Malta, Francja i Wielka Brytania zapowiedziały ogłoszenie uznania państwa palestyńskiego. Zdecydowanie sprzeciw Izraela
Kolejny dyplomatyczny gest skierowany w stronę Palestyńczyków. Premier Malty Robert Abela ogłosił, że uzna państwo palestyńskie podczas wrześniowego Zgromadzenia Ogólnego ONZ. Podjęcie takich samych kroków zapowiedziały wcześniej Francja i Wielka Brytania. Brytyjski premier Keir Starmer powiedział, że suwerenność Palestyny zostanie uznana, „chyba że rząd Izraela podejmie istotne działania na rzecz zakończenia tragicznej sytuacji w Strefie Gazy, osiągnie zawieszenie broni, jasno da do zrozumienia, że nie będzie aneksji Zachodniego Brzegu, i zaangażuje się w długoterminowy proces pokojowy, który doprowadzi do rozwiązania dwupaństwowego”. Prezydent Francji Emmanuel Macron nie stawiał takich warunków i po prostu poinformował, że podczas wrześniowego Zgromadzenia Ogólnego ONZ Francja oficjalnie uzna Palestynę za suwerenne państwo. Dotychczas uznało jej oficjalne istnienie 148 krajów.
Izrael: "Zmiana stanowiska brytyjskiego rządu (...) stanowi nagrodę dla Hamasu"
Gestom tym sprzeciwiają się Izrael i Stany Zjednoczone, uznając je za nagradzanie Hamasu. "Izrael odrzuca oświadczenie premiera Wielkiej Brytanii. Zmiana stanowiska brytyjskiego rządu w tym momencie – po ruchu Francji i w odpowiedzi na wewnętrzne naciski polityczne – stanowi nagrodę dla Hamasu i szkodzi wysiłkom na rzecz zawieszenia broni w Strefie Gazy oraz wypracowania porozumienia w sprawie uwolnienia zakładników" – głosi komunikat izraelskiego ministerstwa spraw zagranicznych.
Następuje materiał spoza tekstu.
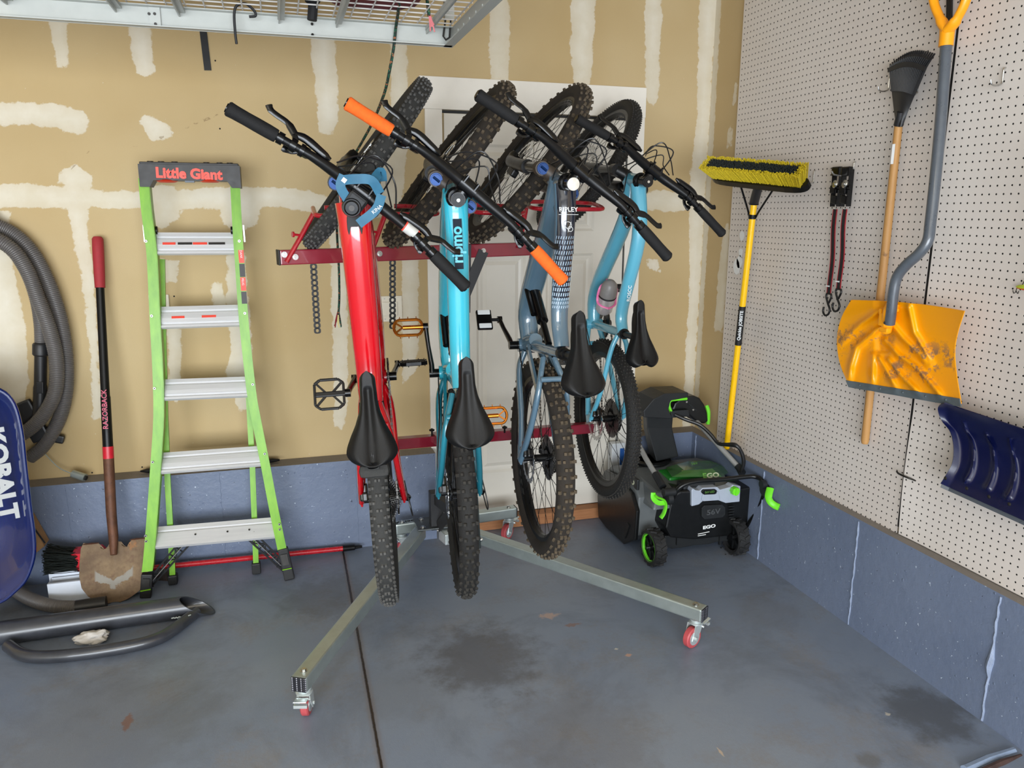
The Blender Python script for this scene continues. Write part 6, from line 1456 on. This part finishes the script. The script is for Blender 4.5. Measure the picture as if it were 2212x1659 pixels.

Skąd taka decyzja Wielkiej Brytanii, Francji i Malty?
Gesty Wielkiej Brytanii, Francji i Malty mają oczywiście związek z coraz bardziej tragiczną sytuacją mieszkańców Strefy Gazy, którzy głodują i są regularnie ostrzeliwani przez Izrael. Strefa Gazy stanowi część państwa palestyńskiego (uznawanego przez część krajów, a przez część nie) razem z Zachodnim Brzegiem i wschodnią Jerozolimą. Gesty polityków mają też jednak związek z działaniami Izraela na Zachodnim Brzegu. Jak pisze "The New York Times", w tym roku doszło tam masowych przesiedleń Palestyńczyków, rozszerzono plany osadnicze, wzrosła też przemoc żydowskich osadników wobec Palestyńczyków.
Jakie konsekwencje miałoby uznanie państwa palestyńskiego?
"Główną konsekwencją uznania państwowości palestyńskiej jest to, że stanowi ona podstawę do „całkowitej rewizji stosunków dwustronnych z Izraelem” – powiedział cytowany przez "The New York Times" Ardi Imseis, profesor nadzwyczajny na Wydziale Prawa Uniwersytetu Queen’s w Ontario i były urzędnik Organizacji Narodów Zjednoczonych. "Kraj, który uznaje Palestynę, musi dokonać przeglądu umów z Izraelem, aby upewnić się, że nie naruszają one jego zobowiązań wobec państwa palestyńskiego. Dotyczy to integralności politycznej i terytorialnej, a także stosunków gospodarczych, kulturalnych, społecznych i obywatelskich" – dodał.